News Feature | August 21, 2015

Environmentalists Considering Lawsuit Over EPA Water Rule

Sara Jerome

By Sara Jerome,
@sarmje

Even before the EPA published a new rule to update the Clean Water Act, it was clear the controversial policy would draw legal fire from opponents, which include political conservatives and the agriculture industry. But now it appears the government may get attacked from the left as well.

“The biggest threat to the Obama administration's ambitious water rule may come not from industry foes or states challenging what they call a federal power grab, but from greens suing under one of the country's foremost environmental laws,” E&E News reported, citing legal experts.

Environmentalists and some high-level officials expressed concern about the rule potentially not going far enough.

“Those concerns are likely to fuel legal challenges under a number of laws. But it was a call for a more thorough assessment of the rule under the National Environmental Policy Act (NEPA) that corps experts repeatedly sounded in memos -- and that ultimately went unheeded by their Pentagon policy bosses,” the report said.

Patrick Parenteau, an environmental law expert at Vermont Law School and a proponent of the rule, weighed in about potential legal challenges.

“This is not quibbling over little things within EPA's discretion,” he said, per the report. "NEPA is a mandate. NEPA is a clear, clean procedural requirement, so if the Corps of Engineer experts are saying the way you've drawn this line excludes certain waters that we've historically regulated under [the Clean Water Act] and have all sorts of value, that sets off alarm bells for me."

The controversial regulation has the stated aim of protecting U.S. waterways and clarifying the EPA’s authority under the Clean Water Act.

A group of attorneys general from conservative and conservative-leaning states is already contesting the recent Clean Water Act update on the grounds that it represents government overreach.

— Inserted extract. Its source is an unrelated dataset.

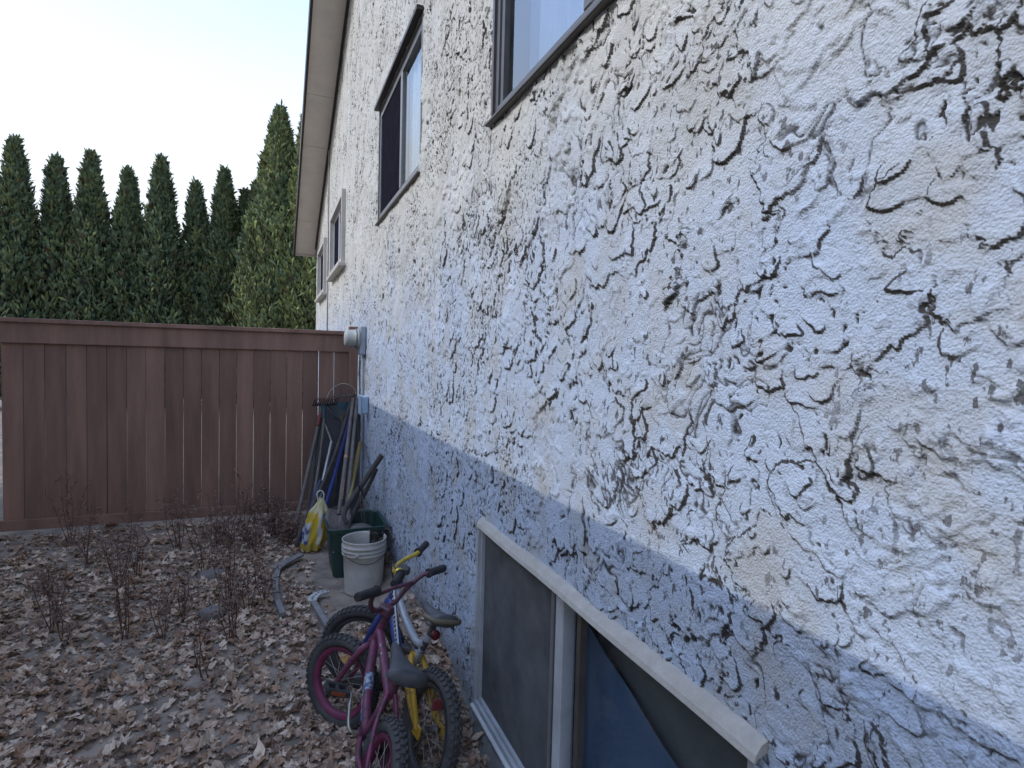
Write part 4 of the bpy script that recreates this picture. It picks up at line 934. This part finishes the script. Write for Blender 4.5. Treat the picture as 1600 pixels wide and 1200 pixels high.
# pale script scribble on the top tube
scr = MB(); pts = []
for k in range(16):
    t = k/15; a = .49-.13*t; b = .477-.028*(.5-a)/.1; pts.append(P(a, b+.0150+.0015*math.sin(t*20), -.009+.006*math.sin(t*17)))
scr.tube(pts, .0022, 5, sub=2); scr.build('painted_script', mat('pale_pink_print', (.62, .42, .52), .5, .1), bmx)
m = MB()      # fork
m.tube([Q_(.592, .415), Q_(.583, .448)], .023, 10)
for s_ in (-1, 1): m.tube([Q_(.59, .42, .02*s_), Q_(.605, .405, .045*s_), Q_(.655, .30, .052*s_), Q_(.70, .195, .052*s_)], [.014, .0145, .013, .0105], 9, sub=4)
m.build('fork', magenta, bmx)
m = MB(); m.tube([Q_(.557, .53), Q_(.545, .575)], .0165, 10); m.obox(Q_(.560, .588), (Q_(.60, .588)-Q_(.56, .588)).normalized(), (Q_(.56, .588, 1)-Q_(.56, .588, 0)).normalized(), (Q_(.56, .62)-Q_(.56, .588)).normalized(), (.030, .022, .020), .006); m.build('stem', magdark, bmx)
hbm = MB(); hp = [(.50, .745, -.30), (.505, .742, -.19), (.525, .728, -.165), (.565, .655, -.120), (.575, .600, -.075), (.575, .592, 0), (.575, .600, .075), (.565, .655, .120), (.525, .728, .165), (.505, .742, .19), (.50, .745, .30)]
hbm.tube([Q_(*p) for p in hp], .0105, 9, sub=4); hbo = hbm.build('handlebar', magdark, bmx)
m = MB(); m.tube([Q_(.548, .690, -.142), Q_(.550, .694, 0), Q_(.548, .690, .142)], .0085, 8); m.build('crossbar', magdark, hbo)
for s_ in (-1, 1):
    m = MB(); m.tube([Q_(.5035, .743, .185*s_), Q_(.500, .745, .305*s_)], .0165, 12)
    for k in range(9): m.tube([Q_(.503, .743, (.195+.012*k)*s_), Q_(.503, .743, (.200+.012*k)*s_)], .0176, 12)
    m.tube([Q_(.5035, .743, .18*s_), Q_(.5033, .743, .188*s_)], .021, 12); m.build('grip', gripm, bmx)
saddle(B1, bmx, (.345, .535), (.070, .535), .098, .060, seatm)
m = MB(); m.tube([P(.182, .45), P(.172, .515)], .0115, 9); m.build('seat_post', steel, bmx)
m = MB(); m.tube([P(.188, .432), P(.180, .462)], .019, 10); m.build('seat_clamp', magdark, bmx)
m = MB(); m.tube([P(.275, .21, -.03), P(.275, .21, -.055), P(.29, .225, -.072), P(.335, .275, -.082), P(.365, .305, -.085), P(.368, .31, -.10)], .0075, 8, sub=4); m.build('crank', chrome, bmx)
m = MB(); m.tube([P(.275, .21, .03), P(.275, .21, .055), P(.26, .195, .072), P(.215, .145, .082), P(.185, .115, .085), P(.182, .11, .10)], .0075, 8, sub=4); m.build('crank', chrome, bmx)
m = MB(); m.lathe(P(.275, .21, .042), (P(0, 0, 1)-P(0, 0, 0)).normalized(), [(.03, 0), (.066, 0), (.066, .003), (.03, .003)], 30); m.build('chain_ring', steel, bmx)
m = MB(); m.obox(P(.15, .225, .05), B1.fwd, B1.rt, B1.up, (.16, .004, .032), .003); m.build('chain_guard', magdark, bmx)
for (a, b, r0, sg) in ((.368, .31, -.145, -1), (.182, .11, .145, 1)):
    c = P(a, b, r0); m = MB(); m.obox(c+B1.fwd*.026, B1.fwd, B1.rt, B1.up, (.008, .044, .012), .003); m.obox(c-B1.fwd*.026, B1.fwd, B1.rt, B1.up, (.008, .044, .012), .003)
    for e in (-.040, 0, .040): m.obox(c+B1.rt*e, B1.fwd, B1.rt, B1.up, (.032, .006, .010), .002)
    pd_ = m.build('pedal', gripm, bmx)
    m = MB(); m.obox(c-B1.fwd*.0352, B1.fwd, B1.rt, B1.up, (.002, .026, .007), .001); m.build('reflector', mat('amber_reflector', (.22, .055, .02), .35, .2), pd_)

# --- yellow and blue suspension bike against the wall
yellow = mat('yellow_paint', (.50, .29, .025), .4, .12, 10, dust=.2, scratch=.25, scratchcol=(.2, .12, .03)); bluef = mat('blue_paint', (.03, .05, .20), .4, .25, 10, dust=.25); silverf = mat('silver_paint', (.40, .42, .45), .4, .15, 10, metal=.2, dust=.3)
darkf = mat('charcoal_paint', (.04, .04, .045), .5, .3, 10, dust=.35); redr = mat('red_reflector', (.09, .008, .012), .5, .2); dkred = mat('dusty_red_plastic', (.17, .02, .03), .5, .2, dust=.2)
sb = empty('suspension_bicycle', (.497, 2.046, 0), 'yellow, blue and silver child\'s suspension bicycle leaning between wall and magenta bike', 'bicycle', 'bicycles leaning on the wall')
hb2, ht2 = (.69, .52), (.66, .62)
B2 = Bike((.497, 2.046, -.163, .269, -.916, .891), hb2, ht2)
P, Q_ = B2.P, B2.Q
wheel(B2, sb, 'rear_wheel', (0, .23), .235, .056, P, darkf, 20, 48); wheel(B2, sb, 'front_wheel', (.82, .225), .235, .056, Q_, darkf, 20, 48)
m = MB(); m.tube([P(.70, .50), P(.655, .635)], .021, 12); m.tube([P(.69, .53), P(.55, .42), P(.36, .30)], .021, 10, sub=3); m.build('frame', bluef, sb)
m = MB(); m.tube([P(.672, .60), P(.50, .52), P(.30, .47), P(.22, .50)], .017, 10, sub=3); m.tube([P(.23, .47), P(.34, .28)], .015, 10); m.build('top_tube', silverf, sb)
wst = mat('white_strip', (.60, .62, .64), .5, .1, dust=.2)
m = MB(); ws0, ws1 = P(.672, .625, -.03), P(.37, .41, -.055); m.bar(ws0, ws1, .024, .006, -B2.rt, .001); wso = m.build('white_guard_strip', wst, sb)
for k in range(15):
    c = ws0.lerp(ws1, .05+.9*k/14); d_ = (ws1-ws0).normalized(); nn = (-B2.rt-d_*(-B2.rt).dot(d_)).normalized(); m = MB(); m.obox(c+nn*.0035, d_, d_.cross(nn), nn, (.006, .006, .0012), .0003); m.build('black_dot', gripm, wso)
m = MB()      # yellow swingarm
for s_ in (-1, 1):
    m.tube([P(.33, .335, .035*s_), P(.22, .33, .045*s_), P(.10, .27, .052*s_), P(0, .23, .055*s_)], [.014, .0145, .013, .011], 9, sub=3)
    m.tube([P(.27, .42, .028*s_), P(.17, .35, .045*s_), P(.02, .24, .055*s_)], [.0125, .013, .011], 9, sub=3)
m.tube([P(.27, .42, -.03), P(.27, .42, .03)], .016, 10); m.tube([P(.33, .335, -.045), P(.33, .335, .045)], .017, 10)
for s_ in (-1, 1): m.obox(P(.005, .228, .056*s_), B2.fwd, B2.rt, B2.up, (.028, .005, .022), .003)
m.build('swingarm', yellow, sb)
m = MB(); pts = []
for k in range(60):
    t = k/59; c = P(.40, .40).lerp(P(.28, .435), t); an = t*2*math.pi*6; pts.append(c+B2.rt*(.020*math.cos(an))+B2.up*(.020*math.sin(an)))
m.tube(pts, .0042, 6); m.build('shock_spring', mat('spring_steel', (.13, .11, .10), .5, .3, metal=.4), sb)
m = MB(); m.tube([P(.42, .395), P(.26, .44)], .010, 8); m.build('shock_absorber', silverf, sb)
m = MB(); m.tube([P(.235, .455), P(.185, .595)], .0135, 10); m.build('seat_post', darkf, sb)
m = MB(); m.tube([P(.215, .515), P(.205, .545)], .0165, 10); m.build('seat_collar', silverf, sb)
saddle(B2, sb, (.345, .640), (.075, .655), .078, .055, seatm, mat('tan_saddle_trim', (.13, .11, .07), .6, .3, 25, dust=.2))
rfc = P(.155, .565); m = MB(); m.lathe(rfc, -B2.fwd, [(0, .016), (.016, .014), (.020, .010), (.020, 0)], 16); m.build('seat_reflector', redr, sb)
m = MB(); m.obox(P(-.06, .365, .0), B2.fwd, B2.rt, B2.up, (.006, .048, .020), .004); m.build('rear_reflector', dkred, sb)
m = MB(); m.tube([P(.0, .235, .06), P(-.05, .30, .05), P(-.06, .36, .02)], .004, 6); m.build('reflector_bracket', steel, sb)
m = MB(); m.tube([Q_(.705, .485), Q_(.695, .52)], .026, 10); m.tube([Q_(.703, .49, -.06), Q_(.703, .49, .06)], .020, 10)
for s_ in (-1, 1): m.tube([Q_(.705, .49, .058*s_), Q_(.765, .36, .060*s_)], .0165, 10); m.tube([Q_(.765, .36, .060*s_), Q_(.82, .225, .060*s_)], .0125, 10)
m.build('fork', bluef, sb)
m = MB(); m.tube([Q_(.657, .635), Q_(.640, .690)], .0155, 10); m.obox(Q_(.655, .700), (Q_(.70, .70)-Q_(.655, .70)).normalized(), (Q_(.65, .7, 1)-Q_(.65, .7, 0)).normalized(), (Q_(.65, .72)-Q_(.65, .70)).normalized(), (.045, .018, .017), .006); m.build('stem', darkf, sb)
ybar = mat('worn_yellow_bar', (.42, .31, .045), .45, .25, 18, dust=.15, scratch=.45, scratchcol=(.20, .09, .05))
m = MB(); hp = [(.600, .750, -.245), (.610, .745, -.13), (.655, .725, -.085), (.675, .715, -.04), (.678, .712, 0), (.675, .715, .04), (.655, .725, .085), (.610, .745, .13), (.600, .750, .245)]
m.tube([Q_(*p) for p in hp], .011, 9, sub=4); yo = m.build('handlebar', ybar, sb)
for s_ in (-1, 1):
    m = MB(); m.tube([Q_(.608, .746, .145*s_), Q_(.600, .750, .26*s_)], .0165, 12)
    m.tube([Q_(.609, .746, .138*s_), Q_(.608, .746, .146*s_)], .022, 12); m.build('grip', gripm, sb)
m = MB(); m.lathe(Q_(.640, .735, -.10), (Q_(.55, .735, -.10)-Q_(.64, .735, -.10)).normalized(), [(0, .026), (.015, .022), (.020, .010), (.016, -.005), (0, -.01)], 14); m.build('bell', mat('brass_bell', (.62, .46, .05), .3, .1, metal=.5), sb)
m = MB()
for s_ in (-1, 1): m.tube([P(.34, .285, .03*s_), P(.34, .285, .062*s_), P(.34+.10*s_, .285-.10*s_, .075*s_)], .008, 8)
m.build('crank', darkf, sb)
for s_ in (-1, 1):
    m = MB(); m.obox(P(.34+.10*s_, .285-.10*s_, .115*s_), B2.fwd, B2.rt, B2.up, (.035, .04, .011), .003); m.build('pedal', gripm, sb)
m = MB(); cab = [P(.66, .66, -.03), P(.60, .56, -.04), P(.45, .47, -.03), P(.30, .44, -.02)]; m.tube(cab, .0028, 5, sub=5); m.tube([Q_(.63, .74, -.12), Q_(.69, .76, -.06), P(.66, .64, -.035)], .0028, 5, sub=5); m.build('brake_cable', gripm, sb)
# big orange fallen leaf between the front wheels
m = MB(); c = Vector((.335, 3.02, float(gz(.335, 3.02))+.02)); v = [c]
for k in range(12):
    a = 6.283*k/12; rr_ = .05*(1+.25*math.cos(5*a)); v.append(c+Vector((rr_*math.cos(a), rr_*1.2*math.sin(a), .012*math.cos(2*a)+.006)))
m.add(v, [(0, 1+k, 1+(k+1) % 12) for k in range(12)]); tag(m.build('orange_leaf', mat('orange_leaf', (.34, .17, .05), .8, .3, 30)), 'large orange brown leaf on the ground between bicycle front wheels', 'leaf')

West Virginia, Alabama, Florida, Kansas, Kentucky, South Carolina, Utah, Wisconsin, and Georgia all joined the suit against the new mandate from the U.S. EPA. In addition, “18 other states filed three similar suits over the highly contested rule, which the states claim unfairly expands the definition of ‘waters of the United States’ protected by the Clean Water Act, defies previous U.S. Supreme Court rulings, oversteps states' rights to regulate their own waterways and harms businesses and landowners,” Law 360 reported.